Too late into this whole thing, I realized we didn't do it right. We should have submitted a stand-alone awesome slogan that wouldn't have smelled fishy to Threadless (Who are Nathaniel and Stephanie? What's up with all these first-time accounts voting for this slogan?), and would have gotten votes regardless. What started as an impossibility became a possibility, but we should have treated it as such from the beginning. Hmph. Polls closed. And the verdict was...........a rockin 82%!!!!!!! Which means, well, we don't actually know what it means. Because, says Threadless, "we look at the top 300 designs every couple of weeks and pick out around 10 designs that we want to print based off of the designs score, comments, and the number of i'd buy it's. Ultimately the decision of which shirts get printed are left up to us." Every couple of weeks? Ultimately the decision is up to Threadless? How absurdly anticlimactic. At the very least, threadless should fork over the $500 for driving so much new traffic to their site.

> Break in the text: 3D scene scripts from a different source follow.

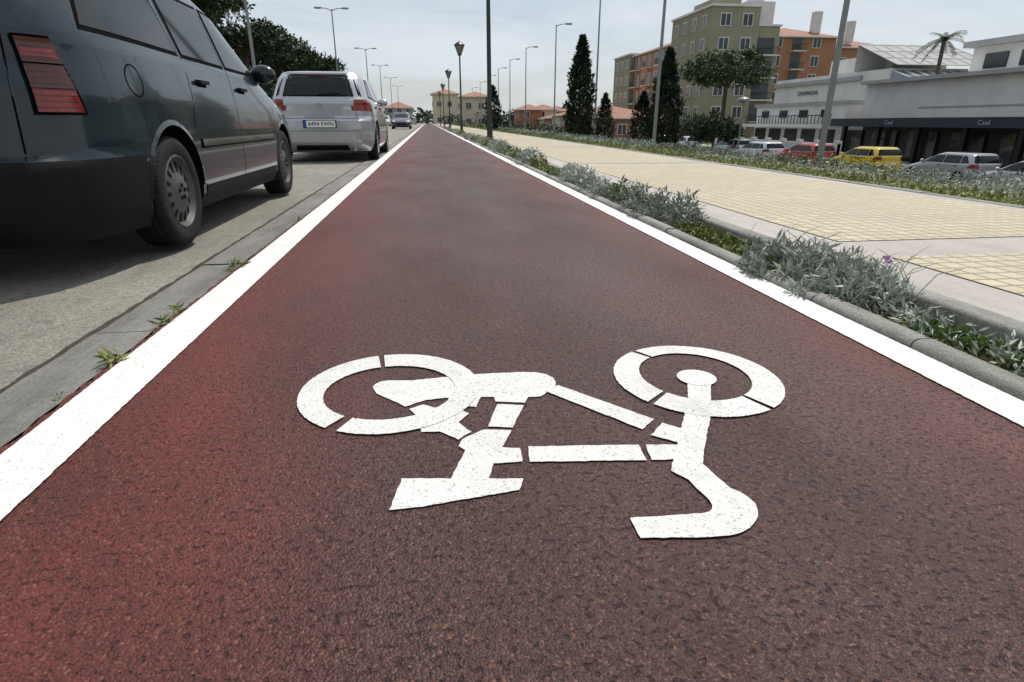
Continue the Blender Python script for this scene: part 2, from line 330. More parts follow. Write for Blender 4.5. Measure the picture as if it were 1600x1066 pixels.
# ---------- cars ----------
def make_car(name,loc,rz,S):
    e=empty(name,loc,rz); hw=S['W']/2; Ht=S['H']; belt=S['belt']; TP=S.get('taper',.045)
    HW=[(.16,hw*.93),(.24,hw*.975),(.36,hw*.995),(.55,hw),(.75,hw*.99),(belt-.03,hw*.955),(belt,hw*.94),(Ht-.13,hw*.94-.33*(Ht-.13-belt)),(Ht-.06,hw*.94-.33*(Ht-.13-belt)-.045)]
    nexp=[(.2,7),(belt-.05,7),(belt+.02,8),(Ht-.05,6)]
    def tp(y): return 1-TP*max(0,1-y)**2
    def par(z): return interp(S['rear'],z),interp(S['front'],z),interp(HW,z),interp(nexp,z)
    def X(y,z):
        yr,yf,h,n=par(z); t=min(1,abs(2*(y-(yr+yf)/2)/(yf-yr))); return tp(y)*h*max(0,1-t**n)**(1/n)
    def YR(x,z):
        yr,yf,h,n=par(z); h*=1-TP*.9; t=min(1,abs(x)/h); return (yr+yf)/2-(yf-yr)/2*max(0,1-t**n)**(1/n)
    def YF(x,z):
        yr,yf,h,n=par(z); t=min(1,abs(x)/h); return (yr+yf)/2+(yf-yr)/2*max(0,1-t**n)**(1/n)
    def outl(z,s,sc_=1.0):
        yr,yf,h,n=par(z); s=s%4; k=int(s); t=s-k; q=.5**(1/n); u=-q+2*q*t; v=(1-abs(u)**n)**(1/n)
        ux,uy=[(v,u),(-u,v),(-v,-u),(u,-v)][k]
        y=(yr+yf)/2+(yf-yr)/2*uy*(1-(1-sc_)*.6)
        return (h*ux*sc_*tp(y),y,z)
    hi=S.get('hi',True); ns,ne=(46,14) if hi else (24,7)
    zl=sorted(set([.16,.20,.24,.30,.36,.45,.5,.55,.65,.75,belt-.03,belt,belt+.02,Ht-.13,Ht-.09,Ht-.06]+[z for z,_ in S['rear']]+[z for z,_ in S['front']]+([.6,.7,.8,.85,1.1,1.2] if hi else [])))
    zl=[z for i,z in enumerate(zl) if z<=Ht-.06+1e-6 and (i==0 or z-zl[i-1]>.004)]
    ss=[k+i/(ns if k in(0,2) else ne) for k in range(4) for i in range(ns if k in(0,2) else ne)]
    B=MB(); rows=[[outl(z,s) for s in ss] for z in zl]
    for sc_,dz in ((.965,-.035),(.88,-.018),(.7,-.007),(.4,-.002)):
        rr=[]
        for s in ss:
            p=outl(Ht-.06,s,sc_); rr.append((p[0],p[1],Ht+dz))
        rows.append(rr)
    for r in rows: B.v+=r
    m=len(ss)
    for i in range(len(rows)-1):
        for j in range(m): B.f.append((i*m+j,i*m+(j+1)%m,(i+1)*m+(j+1)%m,(i+1)*m+j)); B.m.append(0)
    B.f.append(tuple(range(m))[::-1]); B.m.append(0); B.f.append(tuple((len(rows)-1)*m+j for j in range(m))); B.m.append(0)
    body=B.obj('body',[S['paint'],M_black,M_blackm],e)
    Rw=S['R']
    C=MB()
    for wy in S['wheels']:
        for sd in (1,-1):
            n=36; ra=Rw+.045; p0=[(sd*(hw-.30),wy+ra*math.cos(2*math.pi*k/n),Rw+.01+ra*math.sin(2*math.pi*k/n)) for k in range(n)]; p1=[(sd*(hw+.1),q[1],q[2]) for q in p0]
            if sd<0: p0,p1=p1,p0
            bb=len(C.v); C.v+=p0+p1
            C.f+= [tuple(bb+k for k in range(n))[::-1],tuple(bb+n+k for k in range(n))]; C.m+=[0,0]
            for k in range(n): C.f.append((bb+k,bb+(k+1)%n,bb+n+(k+1)%n,bb+n+k)); C.m.append(0)
    cut=C.obj('cut',[M_blackm],e)
    md=body.modifiers.new('b','BOOLEAN'); md.object=cut; md.operation='DIFFERENCE'; md.solver='EXACT'
    bpy.context.view_layer.update()
    dg=bpy.context.evaluated_depsgraph_get(); me=bpy.data.meshes.new_from_object(body.evaluated_get(dg))
    body.modifiers.clear(); body.data=me; bpy.data.objects.remove(cut)
    me.materials.clear()
    for q in (S['paint'],M_black,M_blackm): me.materials.append(q)
    for p in me.polygons:
        c=p.center; mi=0
        for wy in S['wheels']:
            if math.hypot(c.y-wy,c.z-Rw-.01)<Rw+.049 and hw-.32<abs(c.x)<X(c.y,c.z)-.012: mi=2
        if mi==0 and S.get('trim'): mi=S['trim'](c)
        if c.z<.165: mi=2
        p.material_index=mi; p.use_smooth=True
    me.set_sharp_from_angle(angle=math.radians(28))
    D=MB()
    mats=[M_glass,M_seam,M_red,M_redd,M_clear,S['paint'],M_chrome,M_tyre,S.get('hub',M_hub),M_hubd,M_white,M_blue,M_black]
    def quad(fn,q,mi,off,sd=1,nu=10,nv=6):
        rows=[]
        for j in range(nv+1):
            t=j/nv; row=[]
            for i in range(nu+1):
                s=i/nu; a=[q[0][k]*(1-s)+q[1][k]*s for k in (0,1)]; c=[q[3][k]*(1-s)+q[2][k]*s for k in (0,1)]
                row.append(fn(a[0]*(1-t)+c[0]*t,a[1]*(1-t)+c[1]*t,off,sd))
            rows.append(row)
        D.grid(rows,mi)
    fs=lambda y,z,o,sd:(sd*(X(y,z)+o),y,z)
    fr=lambda x,z,o,sd:(x,YR(x,z)-o,z)
    ff=lambda x,z,o,sd:(x,YF(x,z)+o*1.5,z+o)
    def fw(s,z,o,sd):
        p=outl(z,s); yr,yf,h,n=par(z); return (sd*p[0]*(1+o/h),p[1]+(o if p[1]>(yr+yf)/2 else -o),z)
    def line(fn,pts,wd,mi,off,sd=1):
        for a,c in zip(pts,pts[1:]):
            dx,dz=c[0]-a[0],c[1]-a[1]; L=math.hypot(dx,dz); nx,nz=-dz/L*wd/2,dx/L*wd/2
            quad(fn,[(a[0]-nx,a[1]-nz),(c[0]-nx,c[1]-nz),(c[0]+nx,c[1]+nz),(a[0]+nx,a[1]+nz)],mi,off,sd,max(1,int(L/.08)),1)
    for sd in (1,-1):
        for q in S['win']:
            cx=sum(p[0] for p in q)/4; cz=sum(p[1] for p in q)/4
            quad(fs,[(p[0]+(.022 if p[0]>cx else -.022),p[1]+(.02 if p[1]>cz else -.02)) for p in q],1,.002,sd)
            quad(fs,q,0,.005,sd)
        for q in S.get('seams',[]): line(fs,q,.006,1,.0018,sd)
        for (y,z) in S.get('handles',[]):
            quad(fs,[(y-.08,z-.02),(y+.08,z-.02),(y+.08,z+.02),(y-.08,z+.02)],1,.002,sd)
            D.box((sd*(X(y,z)+.016),y,z+.006),(.022,.15,.02),12)
        for (q,mi,off) in S.get('sidep',[]): quad(fs,q,mi,off,sd,16,3)
        for (s0,s1,z0,z1,mi,off) in S.get('wrap',[]): quad(fw,[(s0,z0),(s1,z0),(s1 if S.get('wsl') is None else s1-S['wsl']*(z1-z0),z1),(s0,z1)],mi,off,sd,18,5)
        my,mz=S['mirror']; mxx=sd*(X(my,mz)+.11)
        rows=[]
        for i in range(9):
            t=-math.pi/2+math.pi*i/8; rows.append([(mxx+math.cos(t)*.105*math.cos(a)*1.0,my+math.sin(t)*.055+.0,mz+math.cos(t)*.075*math.sin(a)) for a in [2*math.pi*k/14 for k in range(15)]])
        D.grid(rows,5 if S.get('mpaint',1) else 12); D.box((sd*(X(my,mz)+.01),my+.02,mz-.045),(.10,.05,.03),12)
        if hi:
            for wy in S['wheels']:
                ra=Rw+.045
                for k in range(28):
                    a0=math.radians(-8+196*k/28); a1=math.radians(-8+196*(k+1)/28)
                    P4=[(r*math.cos(a)+wy,r*math.sin(a)+Rw+.01) for a,r in ((a0,ra-.002),(a1,ra-.002),(a1,ra+.024),(a0,ra+.024))]
                    if min(p[1] for p in P4)>.26:
                        dk=S.get('trim') and S['trim'](Vector((0,sum(p[0] for p in P4)/4,sum(p[1] for p in P4)/4)))
                        D.face([(sd*(X(p[0],p[1])+(.007 if i<2 else .001)),p[0],p[1]) for i,p in enumerate(P4)],12 if dk else 5)
        for wy in S['wheels']:
            c=(sd*(hw-.012),wy,Rw); r=Rw; rr=r*.66
            D.lathex([(-.185,rr),(-.187,r*.9),(-.175,r*.985),(-.16,r),(-.128,r),(-.126,r-.008),(-.120,r-.008),(-.118,r),(-.085,r),(-.083,r-.008),(-.077,r-.008),(-.075,r),(-.045,r),(-.043,r-.007),(-.038,r-.007),(-.036,r*.997),(-.018,r*.985),(-.004,r*.93),(.002,r*.83),(-.003,r*.73),(-.010,rr)],c,48 if hi else 20,7,sd)
            D.lathex([(-.008,rr+.003),(-.004,rr-.006),(-.016,rr-.016),(-.030,rr*.84),(-.018,rr*.55),(-.008,rr*.38),(-.002,rr*.28),(-.002,rr*.08),(-.004,.001)],c,40 if hi else 16,8,sd)
            D.lathex([(-.17,rr*1.0),(-.16,.001)],c,20,9,sd)
            ksl=S.get('slots',12)
            for k in range(ksl):
                a=2*math.pi*k/ksl; w2=.30/ksl*6.28/2
                q=[]
                for rad,xx in ((rr*.56,-.016),(rr*.84,-.0265)):
                    for da in ((-w2*1.1,w2*1.1) if rad<rr*.7 else (w2*1.2,-w2*1.2)): q.append((c[0]+sd*xx,c[1]+rad*math.cos(a+da),c[2]+rad*math.sin(a+da)))
                D.face(q,9)
            for k in range(5):
                a=2*math.pi*k/5+.3; D.box((c[0]+sd*-.001,c[1]+rr*.18*math.cos(a),c[2]+rr*.18*math.sin(a)),(.008,.02,.02),9)
            if hi:
                for k in range(66):
                    a=2*math.pi*k/66
                    for x0,x1,rr0 in ((-.036,-.006,r*.99),(-.175,-.165,r*.985)):
                        p=[(c[0]+sd*x0,a-.008,r+.0012),(c[0]+sd*x0,a+.008,r+.0012),(c[0]+sd*x1,a+.008,r*.955),(c[0]+sd*x1,a-.008,r*.955)]
                        D.face([(q[0]+ (sd*.001),c[1]+q[2]*math.cos(q[1]),c[2]+q[2]*math.sin(q[1])) for q in p],9)
    for q in S['rwin']:
        quad(fr,[(p[0]*1.03,p[1]+(.018 if i>1 else -.018)) for i,p in enumerate(q)],1,.003); quad(fr,q,0,.006)
    for q in S['fwin']: quad(ff,q,0,.004)
    for (q,mi,off) in S.get('rearp',[]): quad(fr,q,mi,off,1,12,4)
    for (q,mi,off) in S.get('frontp',[]): quad(ff,q,mi,off,1,12,4)
    for q in S.get('rseams',[]): line(fr,q,.006,1,.002)
    if S.get('extra'): S['extra'](D,X,YR,YF,e)
    D.bx(-hw*.8,hw*.8,.35,S['L']-.35,.14,.2,12)
    D.obj('trim_and_wheels',mats,e,smooth=True,ang=40)
    return e
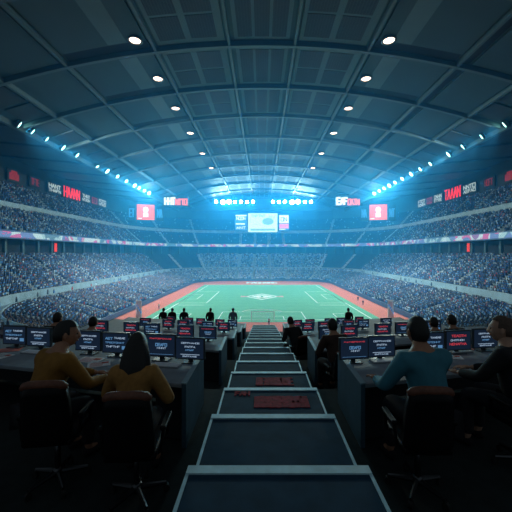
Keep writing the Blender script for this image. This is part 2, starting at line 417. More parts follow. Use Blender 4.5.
def spectator_mesh(color):
    bm = bmesh.new()
    rings = [(.17,.12,.36,-.02),(.18,.12,.5,-.02),(.20,.125,.75,0),(.21,.11,.9,0),(.12,.08,1.0,.0),(.06,.06,1.04,.01)]
    prev = None
    for rx, ry, z, oy in rings:
        ring = [bm.verts.new((rx*math.cos(2*math.pi*k/10), oy+ry*math.sin(2*math.pi*k/10), z)) for k in range(10)]
        if prev:
            for k in range(10): bm.faces.new((prev[k], prev[(k+1)%10], ring[(k+1)%10], ring[k]))
        prev = ring
    r = bmesh.ops.create_uvsphere(bm, u_segments=10, v_segments=7, radius=.12, matrix=Matrix.Translation((0,.02,1.14)) @ Matrix.Diagonal((.85,.95,1.15,1)))
    for f in {f for v in r['verts'] for f in v.link_faces}:
        c = f.calc_center_median(); f.material_index = 2 if (c.z > 1.17 or c.y < 0) else 1
    for s in (-1, 1):
        tube(bm, [(s*.21,0,.9),(s*.25,.08,.64),(s*.14,.32,.56)], [.06,.05,.04], 6)
        tube(bm, [(s*.09,0,.42),(s*.11,.42,.45),(s*.11,.46,.04)], [.085,.07,.05], 6, 3)
        box(bm, s*.11-.05, s*.11+.05, .40, .62, 0, .08, 3)
    me = bpy.data.meshes.new('spectator'); bm.normal_update(); bm.to_mesh(me); bm.free()
    for m in ('crowd_'+color,'crowd_skin','crowd_hair','crowd_navy2'): me.materials.append(M[m])
    for p in me.polygons: p.use_smooth = True
    return me
names = {'white':'white','pale':'pale grey-blue','sky':'light blue','blue':'blue','navy':'navy','navy2':'near-black','grey':'grey','red':'red','pink':'pink'}
sm = {w: spectator_mesh(w) for w in W}
for i in order:
    w = W[nr.choice(len(W), p=pr)]
    o = bpy.data.objects.new('spectator', sm[w]); C.objects.link(o); o.location = S[i,:2].tolist() + [S[i,4]]
    o.rotation_euler = (0, 0, math.atan2(-S[i,2], S[i,3])); s_ = nr.uniform(.94,1.08); o.scale = (s_,s_,s_)
    side = 'mustard shirts' if S[i,0] < 0 else 'teal shirt'
    tag(o, f'tiny seated spectator in {names[w]} in the stand corner beyond the {side}', 'person', f'{names[w]} spectators beyond the {side}')

# ------------------------------------------------------------------ roof
RR = 45.
XE = 1.41*RR
def rv(x): return EYE + RR*(1 - .12*(x/RR)**2)
RIB = [RR*k for k in (.74,1.15,1.56,1.96,2.37,2.80,3.25,3.70,4.15,4.62,5.10,5.45,5.85)]
LON = [.154*RR, .5*RR, .92*RR, 1.22*RR, XE]
def roof_patch(bm, x0, x1, y0, y1, dz, mi, n=4):
    for k in range(n):
        a, b = x0+(x1-x0)*k/n, x0+(x1-x0)*(k+1)/n
        f = bm.faces.new([bm.verts.new((a,y0,rv(a)+dz)), bm.verts.new((a,y1,rv(a)+dz)), bm.verts.new((b,y1,rv(b)+dz)), bm.verts.new((b,y0,rv(b)+dz))]); f.material_index = mi
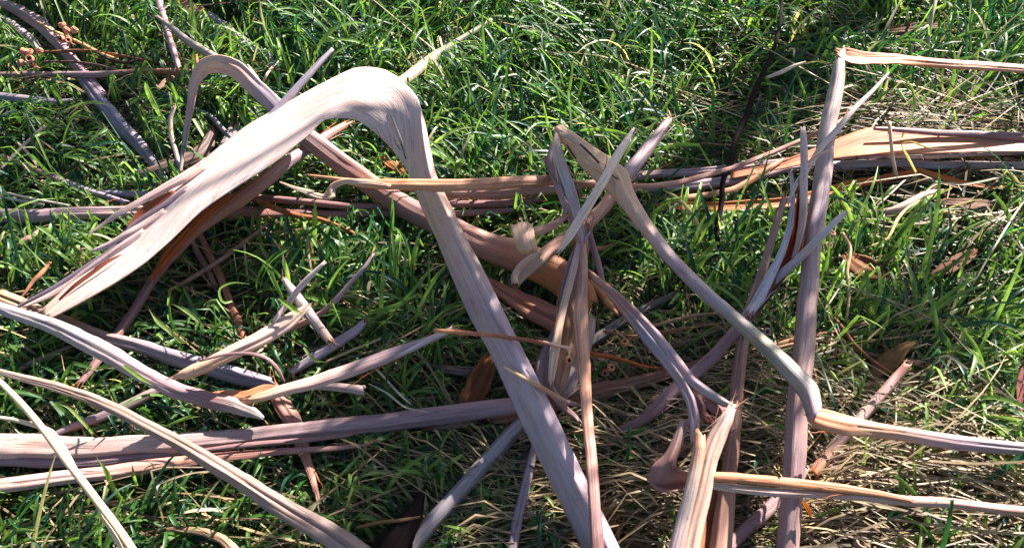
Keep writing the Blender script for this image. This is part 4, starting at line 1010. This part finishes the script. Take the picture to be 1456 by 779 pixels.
gumnut('orange gumnut on the dark ground right of the hanging strip, highest of four', 889, 488, .09, 6, (-.3, .2, .9), group='gumnuts at the centre')
gumnut('glowing gumnut hanging under the rust stem at the centre', 868, 523, .085, 6, (.4, -.2, .8), group='gumnuts at the centre')
gumnut('dark gumnut below the glowing one at the centre', 861, 530, .08, 5.5, (-.3, -.5, .6), (.3, .12, .08), group='gumnuts at the centre')
gumnut('gumnut just left of the hanging strip facing the camera', 808, 512, .15, 6.5, (.3, -.5, .6), group='gumnuts at the centre')
gumnut('gumnut with a clear ring opening left of the tall pole', 1090, 471, .09, 6, (.1, -.7, .7), (.40, .28, .22), group='gumnuts by the tall pole')
gumnut('gumnut with a ring opening on dark thatch right of the tall pole', 1188, 500, .08, 6.5, (.5, -.6, .6), (.36, .2, .13), group='gumnuts by the tall pole')
gumnut('upper brown gumnut right beside the tall pole', 1181, 334, .11, 6.5, (.3, .1, .9), (.33, .19, .14), group='gumnuts by the tall pole')
gumnut('lower brown gumnut right beside the tall pole', 1177, 350, .105, 6, (.1, -.4, .8), (.36, .21, .16), group='gumnuts by the tall pole')
gumnut('dry round gumnut in the thatch at the bottom right', 1322, 745, .07, 9, (-.2, .3, .9), (.32, .2, .14))
gumnut('cracked brown gumnut cut by the bottom edge right of the tall pole', 1224, 776, .07, 12, (.1, .2, .9), (.30, .2, .15))
gumnut('small dark gumnut in the shade beside the blue grey stick', 742, 622, .05, 5, (.2, .3, .8), (.2, .11, .08))

# ------------------------------------------------------------------ what presses the grass down
cx0, cy0, cs = -3.2, -0.6, 0.01
GX, GY = 640, 440
ceil = np.full((GY, GX), 9.0)
for (x, y, z, r) in CEIL:
    i0, i1 = int((x - r - cx0) / cs), int((x + r - cx0) / cs) + 1
    j0, j1 = int((y - r - cy0) / cs), int((y + r - cy0) / cs) + 1
    if i1 < 0 or j1 < 0 or i0 >= GX or j0 >= GY: continue
    i0, j0 = max(i0, 0), max(j0, 0)
    ceil[j0:j1 + 1, i0:i1 + 1] = np.minimum(ceil[j0:j1 + 1, i0:i1 + 1], max(z, 0.012))


def ceil_at(x, y):
    i = np.clip(((x - cx0) / cs).astype(int), 0, GX - 1)
    j = np.clip(((y - cy0) / cs).astype(int), 0, GY - 1)
    return ceil[j, i]


def gz(x, y):
    return 0.010 * np.sin(x * 2.1 + 0.6) * np.cos(y * 1.7) + 0.006 * np.sin(x * 6.3 + y * 4.1)


def vnoise(x, y, f, seed):
    """cheap smooth value noise on arrays"""
    g = np.random.default_rng(seed).random((64, 64))
    u, v = x * f + 31.7, y * f + 17.3
    iu, iv = np.floor(u).astype(int), np.floor(v).astype(int)
    fu, fv = u - iu, v - iv
    fu, fv = fu * fu * (3 - 2 * fu), fv * fv * (3 - 2 * fv)
    a, b = g[iv % 64, iu % 64], g[iv % 64, (iu + 1) % 64]
    c, d = g[(iv + 1) % 64, iu % 64], g[(iv + 1) % 64, (iu + 1) % 64]
    return (a * (1 - fu) + b * fu) * (1 - fv) + (c * (1 - fu) + d * fu) * fv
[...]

But hear hear, imaginary audience: if executed wisely, this could be (as one voter/attendee/friend put it) "the stuff of legends." And if you go for it, lemme know. We can cut a massive vote-swapping deal.

12.10.2008

human flower chain









At any given moment, all city intersections have at least one crosswalk available for walking, if not four (like 4th and Folsom in SF), or even more (a la Shibuya Crossing, above). That means you could hang out in a street intersection perpetually, because there’s always somewhere safe to hang – as long as you keep migrating to the available crosswalk. And crosswalks are connected to each other by sidewalks, also safe places to hang. Imagine a flower chain of people, holding hands through an entire city from sidewalk to crosswalk to sidewalk. Now take a bird’s eye view, and watching sidewalkers and crosswalkers fluctuate like swinging doors. I wonder if there are enough homeless people in SF to make a human flower chain from the Presidio to Hunter’s Point. But even the scaled-down version of a perpetual street hang at the 4th and Folsom intersection would be dandy.